Gifted and Talented
I can't find it now, but the other day I read a post online about how the phrase "Gifted and Talented" is a destructive thing to apply to a child. It explained how it places undue pressure on them to constantly achieve to a level that they may not reach by adulthood. When they reach adulthood and haven't become, say, supreme overlord and commander in chief of all humanity, or filled the top 40 charts with 40 of their songs, or broke every Olympic athletics record, or overpainted the Cistene Chapel ceiling with something a billion times better, then they feel like a total failure in life.
Thinking back to my schooldays I was always a bright child, eager to please my teachers and show off my knowledge. Always first with my hand up to answer a question. I particularly excelled at art. An avid doodler at home, I was never far from pen and paper and I loved the way I could express myself in art lessons at school.
My art teachers were always full of praise for my application and my imagination, my school reports were always glowing. I naturally chose Art as an 'O' Level and, throughout those 2 years of work towards that qualification, my teacher - the head of the Art Department no less - always scored me top marks. At a parent's evening he told me parents I would go on to do great things.
In my head I had plans: Art 'O' Level - Art 'A' Level (or an Art Foundation course in college) and then study Art at University; leading to a glittering career in art.

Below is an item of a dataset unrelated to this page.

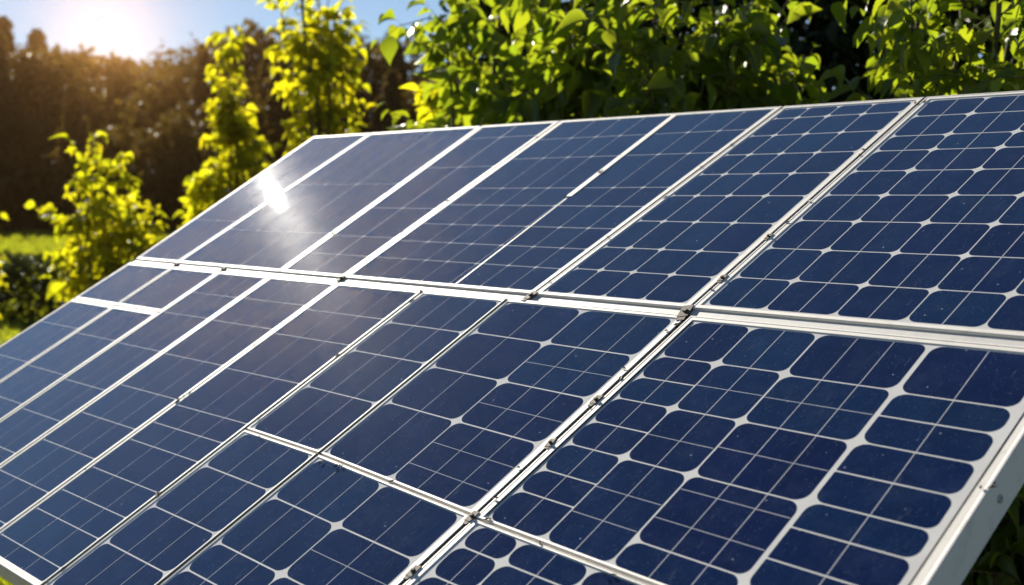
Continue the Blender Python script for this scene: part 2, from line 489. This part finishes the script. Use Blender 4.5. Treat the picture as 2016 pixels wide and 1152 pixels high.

Reader, I failed art 'O' Level.
I retook it as a condensed year-long course in Sixth Form, but that meant I missed out on doing 'A' Level art and, according to my massively disappointed teacher, the Art Foundation course at College.
I left school and spent 10 years in retail before getting a job in desktop publishing, which slightly rekindled my arty leanings. I've since moved to a slightly more creative job, but I've never shaken the feeling that the wonderkid starting out on his 'O' Level Art course would be gutted to see where he ended up, when he was kind of promised a glittering career in art. It made me feel like a failure since I left school, that I never lived up to my promise and that's been quite damaging to my self esteem and it still affects me now.
So I can see where this internet opinion has merit. I know I shouldn't be too hard on myself, but it's difficult to live up to the high expectations when you've been bigged up so much. Anything less than being the new Rembrandt or Van Gogh would have been a failure and that's not a fair thing to hang on the shoulders of a 15 year old kid.